If you are talking about Lanotec HD, it is advertised as a chain lube so makes sense. I've used a similar product Lanoguard Marine & Chasis to be good for external padlocks and gate hardware. Gives good rust protection with some basic lubrication. I used it to coat the inside of my frame before assembly two years ago.

Re: Type of Chain Lubricants (Polls)

Posted: Wed May 02, 2012 7:57 pm
by mitzikatzi
(AT) Nobody. Yes thats the one.

Re: Type of Chain Lubricants (Polls)

Posted: Wed May 02, 2012 8:07 pm
by master6
mitzikatzi wrote:I have thought a about using a melted pot of lanolin to bath the chain in but havent seen a large tub of lanoloin grease at the auto shop I buy from. If I recall lanolin melts at a lowish temperature.


mitzikatzi, I like this idea. Have you thought about using melted vaseline? It melts at a very low temperature, such as on a hot day. Perhaps too low?

Re: Type of Chain Lubricants (Polls)

Posted: Wed May 02, 2012 8:16 pm
by mitzikatzi
I have read here? or elsewhere that vaseline isn't good "grease" for wheel bearings. Never thought about using it to soak a chain in. The Lanolin solution dries out to leave a nice dry waxy feel. Vasline would leave a "greasy" feel I suspect.

Re: Type of Chain Lubricants (Polls)

Posted: Wed May 02, 2012 8:47 pm
by Comedian
Ok... tried some diff oil tonight.
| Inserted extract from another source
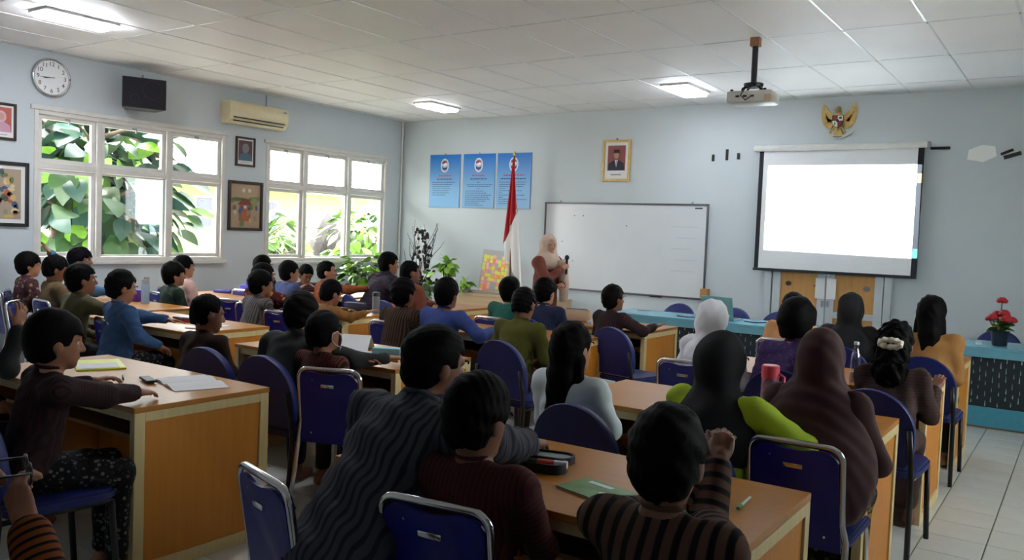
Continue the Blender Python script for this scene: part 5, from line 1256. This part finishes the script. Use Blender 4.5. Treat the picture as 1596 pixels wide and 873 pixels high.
MB().box((0, 0, .005), (.33, .24, .010), ch=.002).build('cover', mat('folder_yellow', (214, 218, 40), .35), yf); MB().box((.07, -.01, .0115), (.16, .2, .002)).build('white_sheet', M_paper, yf)
rb = at_('red_pencil_box', -5.95, 4.12, ZT, 12, 'flat red pencil box on the table beside the denim boy', 'pencil box')
MB().box((0, 0, .011), (.26, .11, .022), ch=.006).build('lower_shell', mat('red_plastic', (170, 40, 54), .4), rb); MB().box((0, 0, .031), (.26, .11, .018), ch=.006).build('lid', mat('print_lid', (120, 110, 120), .4, var=.5, scale=30), rb)
tag(MB().box((0, 0, .004), (.2, .28, .008)).build('white_book', M_paper, None, False, (-5.55, 4.0, ZT), (0, 0, R(20))), 'white book on the table near the red pencil box', 'book')
def bottle(name, x, y, z, prof, m, lidprof, lm, label, liq=None, cat='bottle'):
    b = at_(name, x, y, z, 0, label, cat); MB().lathe(prof, n=20).build('bottle_body', m, b, 40); MB().lathe(lidprof, n=18).build('cap', lm, b, 40)
    if liq: MB().lathe(liq[0], n=18).build('contents', liq[1], b, 40)
    return b
M_clear = mat('clear_plastic', (205, 214, 222), .12, trans=.0, spec=.6); 
M_clearp = thin_glass('clear_bottle_plastic', (.86, .88, .92), .16)
b = bottle('water_bottle', -7.50, 4.70, ZT, [(.036, 0), (.038, .01), (.038, .17), (.034, .19)], mat('bottle_blue_grey', (150, 178, 206), .2), [(.036, .19), (.036, .225), (.03, .235)], M_grey, 'tall blue grey water bottle standing by the windows')
MB().box((0, .012, .245), (.03, .05, .025), ch=.005).build('spout', M_grey, b)
tag(MB().box((0, 0, .06), (.10, .07, .12), ch=.02).build('purple_pouch', mat('purple_vinyl', (96, 44, 150), .4), None, 40, (-7.72, 4.74, ZT)), 'purple pouch next to the tall blue bottle', 'pouch')
tag(MB().box((0, 0, .02), (.24, .09, .04), ch=.018).build('pencil_pouch', mat('blue_pouch', (62, 62, 150), .6, var=.1), None, 40, (-8.25, 6.15, ZT), (0, 0, R(15))), 'flat blue pencil pouch on the table under the windows', 'pencil case')
pb = at_('purple_case', -7.95, 6.25, ZT, 20, 'violet case standing open beside the blue pouch', 'case')
MB().box((0, 0, .055), (.16, .09, .11), ch=.012).build('case_body', mat('violet_case', (92, 84, 200), .5), pb, 40); MB().box((.02, .02, .125), (.10, .02, .04), ch=.008).build('flap', mat('violet_case', (92, 84, 200), .5), pb)
db = at_('dark_pencil_bag', -5.85, 5.88, ZT, 10, 'dark zipped pencil bag beside the clear tumbler', 'pencil case')
MB().box((0, 0, .045), (.23, .09, .09), ch=.025).build('bag_body', mat('bag_navy', (34, 34, 54), .7), db, 40); MB().tube([(-.11, -.03, .083), (0, -.035, .088), (.11, -.03, .083)], .004, 6).build('zip', M_grey, db, True)
bottle('clear_tumbler', -5.60, 5.90, ZT, [(.034, 0), (.036, .005), (.037, .15), (.034, .165)], mat('tumbler_smoke', (120, 124, 132), .12), [(.036, .165), (.037, .195), (.03, .205)], M_black, 'clear tumbler with dark lid at the table end')
bottle('pink_bottle', -5.60, 7.05, ZT, [(.03, 0), (.033, .01), (.033, .13), (.02, .165)], mat('bottle_pink', (226, 150, 160), .25), [(.021, .165), (.021, .195), (.018, .20)], mat('cap_red', (196, 44, 44), .4), 'pink bottle with red cap near the rust shirt')
# folded paper and blue box in the second row
fp = at_('folded_paper', -3.98, 4.02, ZT, 25, 'folded sheet of white paper standing like a tent', 'paper')
MB().add([(-.1, -.07, 0), (.1, -.07, 0), (.1, .0, .10), (-.1, .0, .10), (.1, .09, 0), (-.1, .09, 0)], [(0, 1, 2, 3), (3, 2, 4, 5)]).build('paper_fold', M_paper, fp).modifiers.new('t', 'SOLIDIFY').thickness = .001
MB().box((.02, -.12, .001), (.25, .14, .002)).build('flat_sheet', M_paper, fp)
bx = at_('light_blue_box', -3.71, 4.03, ZT, 22, 'light blue oblong box on the table of the masked boy', 'box')
MB().box((0, 0, .02), (.19, .075, .04), ch=.004).build('box_body', mat('box_blue', (112, 178, 200), .5), bx); MB().box((.05, 0, .041), (.06, .05, .002)).build('box_label', mat('box_pale', (160, 204, 214), .5), bx)
tag(MB().box((0, 0, .004), (.14, .2, .008)).build('brown_notebook', mat('kraft', (150, 116, 76), .7), None, False, (-3.46, 4.05, ZT), (0, 0, R(-8))), 'small brown notebook beside the light blue box', 'notebook')
tag(MB().box((0, 0, .001), (.21, .29, .003)).build('paper_sheet', M_paper, None, False, (-4.50, 3.92, ZT), (0, 0, R(12))), 'white paper sheet at the window side table end', 'paper')
# open pencil case, book and pen on the nearest table
pc = at_('open_pencil_case', -1.53, 2.42, ZT, 14, 'open grey lined pencil case holding an orange and white marker', 'pencil case')
def tray(cx, cy, h, tilt):
    p = rrect(-.115, .115, -.05, .05, .045, 6); pi = [(x*.92, y*.86) for x, y in p]; n = len(p)
    V = [(x, y, 0) for x, y in p]+[(x, y, h) for x, y in p]+[(x, y, h) for x, y in pi]+[(x*.97, y*.97, .006) for x, y in pi]
    F = [tuple(range(n-1, -1, -1)), tuple(range(3*n, 4*n))]
    for L in range(3): F += [(L*n+i, L*n+(i+1) % n, (L+1)*n+(i+1) % n, (L+1)*n+i) for i in range(n)]
    m = Matrix.Rotation(tilt, 3, 'X'); return MB().add([m @ Vector(v)+Vector((cx, cy, .0)) for v in V], F)
tray(0, 0, .034, 0).build('lower_half', mat('case_black', (24, 24, 30), .6), pc, 40); u_ = tray(-.01, .125, .026, 0); u_.build('upper_half', mat('case_black', (24, 24, 30), .6), pc, 40)
MB().slab([(x*.9, y*.84) for x, y in rrect(-.115, .115, -.05, .05, .045, 6)], .007, .010).build('lining', mat('case_lining', (134, 150, 146), .8), pc)
MB().slab([(x*.9-.01, y*.84+.125) for x, y in rrect(-.115, .115, -.05, .05, .045, 6)], .007, .018).build('lining', mat('case_lining', (134, 150, 146), .8), pc)
mk_ = empty('marker_pen', (-1.50, 2.425, ZT+.026), R(18), 'orange and white marker lying in the open pencil case', 'marker')
MB().cyl((-.02, 0, 0), (.04, 0, 0), .0125, n=12).build('orange_barrel', mat('marker_orange', (214, 70, 40), .4), mk_, 40); MB().cyl((.04, 0, 0), (.085, 0, 0), .013, n=12).build('white_cap', M_paper, mk_, 40); MB().cyl((-.07, 0, 0), (-.02, 0, 0), .011, n=12).build('green_end', colour((40, 70, 50)), mk_, 40)
gb = at_('green_book', -1.24, 2.33, ZT, -14, 'green covered exercise book on the nearest table', 'book')
MB().box((0, 0, .003), (.21, .15, .006)).build('pages', M_paper, gb); MB().box((0, 0, .007), (.214, .154, .002)).build('front_cover', mat('book_green', (92, 138, 74), .4, var=.3, scale=14), gb)
MB().box((-.02, .045, .0085), (.10, .022, .001)).build('title_strip', mat('strip_pale', (206, 216, 214), .5), gb); MB().plate(ell(0, 0, .02, .012, 10), 0, -.001).build('cover_motif', M_paper, gb, False, (.05, -.02, .009), (R(-90), 0, 0))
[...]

Haven't ridden on it... but the office where the bike is eagerly awaiting tomorrows ride smells like an English car garage. :mrgreen: :mrgreen:

Type of Chain Lubricants (Polls)

Posted: Thu May 03, 2012 10:49 am
by Comedian
I have to report that the lsx-90 has made the drivetrain quieter and better behaved than EVAH!

The chain does look like I'm a Rodin Exxon Valdez though. I'm afraid I'd spin on my own oil if I rode in the rain but to be fair I did apply it generously from the cap on the 5l bottle :mrgreen:

Re: Type of Chain Lubricants (Polls)

Posted: Thu May 03, 2012 12:26 pm
by PawPaw
Comedian wrote:The chain does look like I'm a Rodin Exxon Valdez though. I'm afraid I'd spin on my own oil if I rode in the rain but to be fair I did apply it generously from the cap on the 5l bottle :mrgreen:


Try diluting it 10-15% with diesel, then wait 5-10 minutes before "wiping" off excess. :)

Type of Chain Lubricants (Polls)

Posted: Thu May 03, 2012 12:31 pm
by Comedian
PawPaw wrote:
Comedian wrote:The chain does look like I'm a Rodin Exxon Valdez though. I'm afraid I'd spin on my own oil if I rode in the rain but to be fair I did apply it generously from the cap on the 5l bottle :mrgreen:


Try diluting it 10-15% with diesel, then wait 5-10 minutes before "wiping" off excess. :)

I reckon when I've used up all my normal chain lubes I might give that am extended test :)

I don't think it would be good on the mtb though... Might stick to dry lube for it. :)

Re: Type of Chain Lubricants (Polls)

Posted: Thu May 03, 2012 12:36 pm
by PawPaw
Comedian wrote:I reckon when I've used up all my normal chain lubes I might give that am extended test :)


Cool. then back to a drivetrain less quieter and less better behaved than EVAH! :)

Re: Type of Chain Lubricants (Polls)

Posted: Thu May 03, 2012 12:45 pm
by cyclotaur
I use WD-40 for a bit of cleaning as it loosens the grit and grime, but I lube with BOESHIELD T-9 which was recommended to me by a cycling mate and the LBS where I bought my bike.